The elephant is the circulation
ENVA ENOP ENMO, Norway

LeSving wrote:

I am actually surprised that “hot starts” is an issue today, in 2016. When I was a young mechanic in the Air Force a long time ago, I started and run the F-16 engine a few times from the cockpit to test the “BUC” (the analogue, hydromechanical backup engine computer). As I remember it was one single switch, and within a few seconds I had tens of thousands of HP in my hand. That’s all the hands on experience I have with jet engines. Even the tiny jet on the homebuilt SubSonex has FADEC and is started with the flip of a switch, no “hot start” problems there.

There is no FADEC on the PT-6. All the newer light jet turbofan engines have it such as the P&W 600 series as fitted to the Mustang, Eclipse, Phenom etc and the Williams FJ33 in the Cirrus Jet. Reportedly the new GE engine for the new Textron turboprop will have FADEC.

EGTK Oxford

LeSving wrote:

Things were easy for private aircraft, because you could do most yourself and get one mechanic to look over things and sign whatever needed to be signed. Today this isn’t possible

Of course it is possible! My club has its aircraft in a “controlled environment” maintained by a “certified shop” at another airport. If we have an AOG situation, the mechanic comes over to our field to fix the problem. Do you think we have to dismantle the aircraft and bring it to the shop on a truck??

ESKC (Uppsala/Sundbro), Sweden

LeSving wrote:

oday this isn’t possible, you have to get the aircraft to a certified shop, and there it will stay for a month or two, then you have to get it home and you have to pay whatever they ask.

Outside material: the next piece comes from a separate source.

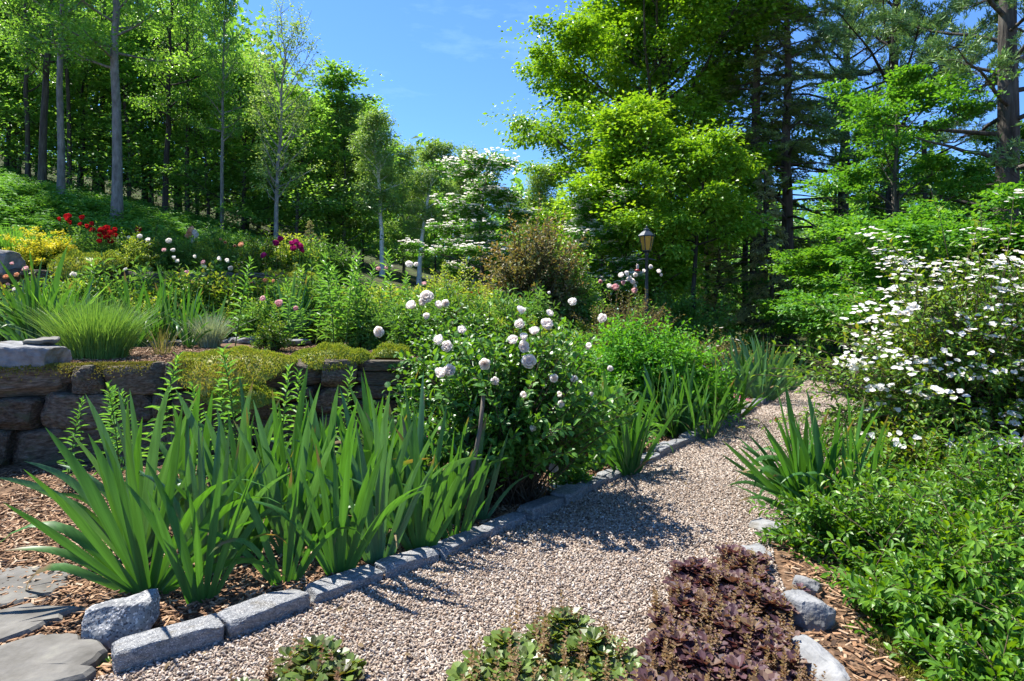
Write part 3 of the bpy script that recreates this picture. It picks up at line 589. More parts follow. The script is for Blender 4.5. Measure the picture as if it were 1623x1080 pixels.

What are you talking about? Of course this isn’t the case, that would be stupid. But If you have done so all the time, I get why you overpaid all your maintenance. But then the problem is in lack of understanding the regulations, rather than in the regulations themselves. I leave the interpretation open if you can’t or don’t want to understand. But to be frank, you constant bragging and issuing of certifiable wrong statements about EASA regulations (be it maintenance, licensing or certification) get’s annoying with the time.

mh
Aufwind GmbH
EKPB, Germany

Airborne_Again wrote:

If we have an AOG situation, the mechanic comes over to our field to fix the problem.

It doesn’t really matter when the closest (currently available) maintenance shop is 2.5 hours away by private airplane (a working day travelling by public transport). Who is Mohammed and who is the mountain becomes irrelevant. You are in a constant “Helgoland situation”.

mh wrote:

But then the problem is in lack of understanding the regulations, rather than in the regulations themselves

If the regulations are so cryptic that people don’t understand them, there obviously is something fundamentally wrong with them from the very beginning.

The elephant is the circulation
ENVA ENOP ENMO, Norway

The current maintence regulations really don’t help. I would love to see approval of the individual rather than organisation.

LeSving wrote:

It doesn’t really matter when the closest (currently available) maintenance shop is 2.5 hours away by private airplane (a working day travelling by public transport). Who is Mohammed and who is the mountain becomes irrelevant. You are in a constant “Helgoland situation”.

This doesn’t make any sense to me. Are you talking about scheduled maintenance now? The “Helgoland situation” was AOG.